I know that whenever we visit a new place, we have a ridiculous desire to compare it with some totally different spot that is familiar to us; and I suppose we make the comparison, either because we want to show that we have been somewhere and seen something, or because we are so devoid of ideas or language to express them, that this comparison is our only means of description. Like London, only bigger; Petersburg in winter, but not so cold; bluer than the Mediterranean, and so on. It seems to imply poverty of resource; but if to help readers to realise the appearance of a spot in New Zealand, that place is compared with the Carse of Stirling, the information is not of much use to those who do not know their Scotland.

Is it the same with literary critics? Hardly, I fancy; because even though they write easily of Lake Toba, the Thibetan highlands, or more or less known writers, it can’t give them any real satisfaction, for their own names are but seldom disclosed.

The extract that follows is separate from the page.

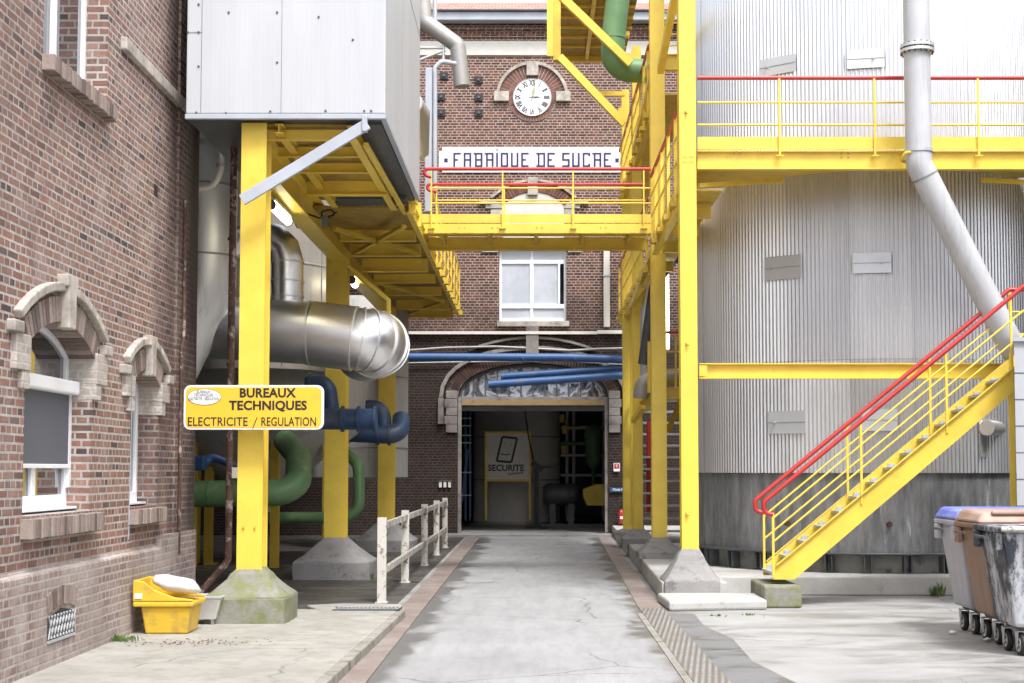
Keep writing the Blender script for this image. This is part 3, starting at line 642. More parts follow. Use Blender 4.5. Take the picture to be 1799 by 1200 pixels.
# fixtures beside the gate
t_ = thing('light_switch_panel', 'row of three small pale call boxes on the brick pier left of the gateway', 'switch box', at(783, 850, FY))
m = MB(); pbox(m, 770, 843, 794, 846, FY-.07, .06); m.build('backing', M['dark_steel'], t_)
for px in (771, 779, 787): m = MB(); pbox(m, px, 846.5, px+5, 856.5, FY-.06, .05); m.build('box', M['cream'], t_, .008)
t_ = thing('fire_sign', 'small red fire point sign on the right gate pier', 'sign', at(1083.5, 819, FY))
m = MB(); pbox(m, 1078, 813.5, 1089, 828, FY-.075, .012); m.build('board', M['white'], t_)
m = MB(); pbox(m, 1079, 814.5, 1088, 823.5, FY-.079, .004); m.build('red_field', M['red'], t_)
m = MB(); p = at(1083.5, 819, FY-.082); m.bar(p+Vector((-.02,0,.035)), p+Vector((.01,0,-.035)), .012, .003, (0,1,0)); m.bar(p+Vector((-.025,0,.03)), p+Vector((.03,0,.03)), .012, .003, (0,1,0)); m.build('symbol', M['white'], t_)
t_ = thing('gate_plate', 'narrow blue plate with white lettering below the black hooks on the right gate pier', 'sign', at(1083, 861, FY))
m = MB(); pbox(m, 1072, 856.5, 1095, 864, FY-.075, .012); m.build('board', M['blue'], t_)
p = at(1085, 860.3, FY-.079); text('lettering', 'Filerie 4', M['white'], p, .095, t_, .8, .001)
t_ = thing('hook_rail', 'black rail of hooks above the blue plate on the right gate pier', 'hooks', at(1083, 852, FY))
m = MB(); pbox(m, 1076, 849, 1092, 851, FY-.08, .02)
for k in range(5): pbox(m, 1077+k*3.2, 851, 1078.6+k*3.2, 855, FY-.10, .03)
m.build('rail', M['ink'], t_)
fe = thing('fire_extinguisher', 'red fire extinguisher hanging at the foot of the right gate pier', 'extinguisher', at(1091, 919, FY-.2))
c = at(1091.5, 909, FY-.22); MB().tube([c+Vector((0,0,-.16)), c+Vector((0,0,-.14)), c+Vector((0,0,.12)), c+Vector((0,0,.17)), c+Vector((0,0,.2))], [.06,.075,.075,.05,.02], 16).build('cylinder', M['red'], fe)
B(c.x-.04, c.x+.04, c.y-.08, c.y-.074, c.z-.04, c.z+.03).build('instruction_label', M['white'], fe)
MB().tube(fillet([c+Vector((0,0,.2)), c+Vector((-.02,-.02,.26)), c+Vector((-.10,-.04,.34)), c+Vector((-.10,-.04,.48)), c+Vector((-.0,-.04,.52)), c+Vector((.04,-.04,.3)), c+Vector((.07,-.06,.05))], .08), .013, 8).build('hose', M['black'], fe)
MB().bar(c+Vector((-.05,-.01,.24)), c+Vector((.05,-.01,.28)), .02, .02).build('handle', M['ink'], fe)

# ---------------------------------------------------------------- hall inside the gate
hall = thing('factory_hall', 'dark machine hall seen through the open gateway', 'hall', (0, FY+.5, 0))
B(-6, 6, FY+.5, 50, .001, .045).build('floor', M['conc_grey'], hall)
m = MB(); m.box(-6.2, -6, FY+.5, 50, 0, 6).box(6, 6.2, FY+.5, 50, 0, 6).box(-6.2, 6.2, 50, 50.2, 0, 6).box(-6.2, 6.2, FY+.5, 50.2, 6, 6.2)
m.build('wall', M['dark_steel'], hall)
IY = 41.0
cl, cr2 = gx(828, IY), gx(985, IY); rr = (cr2-cl)/2; xc = (cl+cr2)/2
tk = thing('storage_tank', 'big pale cylindrical tank standing inside the hall behind the safety board', 'tank', (xc, IY+rr, .045))
MB().lathe([(rr,.1),(rr,5.2)], xc, IY+rr, 64).build('shell', M['white_stone'], tk)
m = MB()
for z in (.12, 1.35, 2.6, 3.85): m.lathe([(rr+.012,z),(rr+.012,z+.03)], xc, IY+rr, 64)
m.build('seam', M['alu_seam'], tk); MB().lathe([(rr+.1,.046),(rr+.1,.1),(rr,.1)], xc, IY+rr, 48).build('plinth', M['conc_grey'], tk)
BY = IY - 1.2
sb = thing('safety_board', 'white safety board with a tilted square face and SECURITE in a yellow frame on legs', 'sign', at(892, 912, BY))
m = MB()
for a in ((852,758,856,914),(929,758,933,914),(856,758,929,762),(856,842,929,846)): pbox(m, *a, BY, .05)
m.build('frame', M['yellow_old'], sb)
m = MB(); pbox(m, 856, 762, 929, 842, BY+.01, .02); m.build('panel', M['white_stone'], sb)
m = MB(); cs = [at(882.5,767.5,BY), at(908.5,770,BY), at(898.5,812,BY), at(872.5,810,BY)]
for i in range(4): m.bar(cs[i], cs[(i+1)%4], .06, .008, (0,1,0))
m.build('logo_outline', M['ink'], sb)
m = MB(); P = [at(x_, y_, BY) for x_, y_ in ((880,796.5),(884,798.5),(888,799.2),(892,798.8),(896,797.3))]
m.tube([p+Vector((0,-.004,0)) for p in P], .014, 6)
for x_, y_ in ((887.3,778.5),(897.8,781)): m.bar(at(x_+.3,y_-1.6,BY-.004), at(x_-.3,y_+1.6,BY-.004), .02, .006, (0,1,0))
m.build('logo_face', M['ink'], sb)
p = at(889, 822.5, BY-.002); text('lettering', 'SECURITE', M['ink'], p, .24, sb, .97, .008)
p = at(905, 831.5, BY-.002); text('small_lettering', 'solutions', M['ink'], p, .10, sb, 1.2, .002, rot=(R(90), R(-6), 0), shear=.3)
jk = thing('jib_post', 'black lifting post with a cable in front of the pale tank', 'post', at(944, 915, BY-.5))
b_ = at(943, 915, BY-.5); t0 = at(942, 822, BY-.5)
m = MB().bar((t0.x,t0.y,.06), t0, .14, .14); m.build('post', M['black'], jk)
MB().box(t0.x-.32, t0.x+.32, t0.y-.15, t0.y+.15, .046, .10).build('foot_plate', M['black'], jk)
m = MB(); m.bar(t0+Vector((-.12,0,.15)), t0+Vector((.18,0,-.05)), .12, .16); m.bar(t0+Vector((.1,0,.02)), t0+Vector((.65,0,.02)), .07, .07); m.build('head', M['black'], jk)
MB().tube([at(922,722,BY-.5), at(929,770,BY-.5), at(937,808,BY-.5)], .02, 6).build('cable', M['black'], jk)
pu = thing('pump_motor', 'grey electric pump motor with yellow coupling guard on the hall floor', 'pump', at(1010, 910, BY))
c = at(985, 869, BY); m = MB().tube([c+Vector((-.5,0,0)), c+Vector((-.42,0,0)), c+Vector((-.40,0,0)), c+Vector((.42,0,0)), c+Vector((.44,0,0)), c+Vector((.5,0,0))], [.22,.27,.3,.3,.26,.2], 24); m.build('motor', M['dark_steel'], pu)
m = MB()
for k in range(10): m.tube([c+Vector((-.35+k*.075,0,0)), c+Vector((-.33+k*.075,0,0))], .325, 24)
m.build('cooling_fins', M['dark_steel'], pu)
m = MB(); m.box(c.x-.3, c.x-.15, c.y-.25, c.y+.25, .046, c.z-.25).box(c.x+.2, c.x+.35, c.y-.25, c.y+.25, .046, c.z-.25).box(c.x-.5, c.x+1.4, c.y-.35, c.y+.35, .046, .16); m.build('base_frame', M['dark_steel'], pu)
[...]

Enlightened people who attend places of Christian worship, often wish that the occupant of the pulpit would read a sermon by some great divine, rather than stumble through an original discourse, which possibly arouses only the scorn, the resentment, or the pity of his hearers. The preacher who is conscious of his own want of eloquence, or realises that the spring of his ideas trickles in the thinnest and most uncertain of streams, may seek to improve his language, or replenish his own exhausted stock of subjects, by studying the sermons of abler men. I doubt if he is greatly to be blamed. Some illustrious writers have won renown after a diligent study of the works of dead authors, and a suggestion of the style of a famous master may be observable in the work of his admirer; just as a modern painter may, consciously or unconsciously, follow the methods, the composition, or the colour schemes of a genius who has given his name to a school of imitators. It would, however, be a little unreasonable to compare all play-writers with Shakespeare, all essayists with Macaulay. If there is nothing new under the sun, two or more men or women, contemporaries, may have the same ideas on a given subject without either being open to a charge of plagiarism. They may express the same ideas differently, or put different ideas in somewhat the same style of language: both may have drawn inspiration from a more or less original source, not generally known or quoted—in all these cases comparisons may be, and often are, simply inept. Some subjects are not yet entirely exhausted, and while it is interesting to compare the different views of recognised authorities, it is annoying to both writers and readers to find that the highest flight of criticism of a new work seems often to consist in mentioning the names of other writers on the same subject—as though it were, in a sense, their personal property, or they had some vested interest in it, by reason of discovery or continual harping on that particular theme. I suppose reviewers, except in a few instances, have no time to really read the books they criticise, and judge them on their merits; but, if they could, it would be more satisfactory to possible readers, who, as things are, can form very little opinion of what a book contains, its relative value or worthlessness, from statements like this, which purports to be an extract from a review in a leading London paper:—

“The opening chapters have a savour of Dickens; the climax is almost Zolaesque.”

Or this:—

“The knowledge of character revealed reminds us of George Eliot’s ‘Scenes of Clerical Life.’”

You will think that one who wanders from an infantile legend about the word postscript to a growl anent newspaper reviews, is indifferently qualified to criticise any one or anything. As a letter-writer I acknowledge that I am inconsequent. I do not even seek to be otherwise.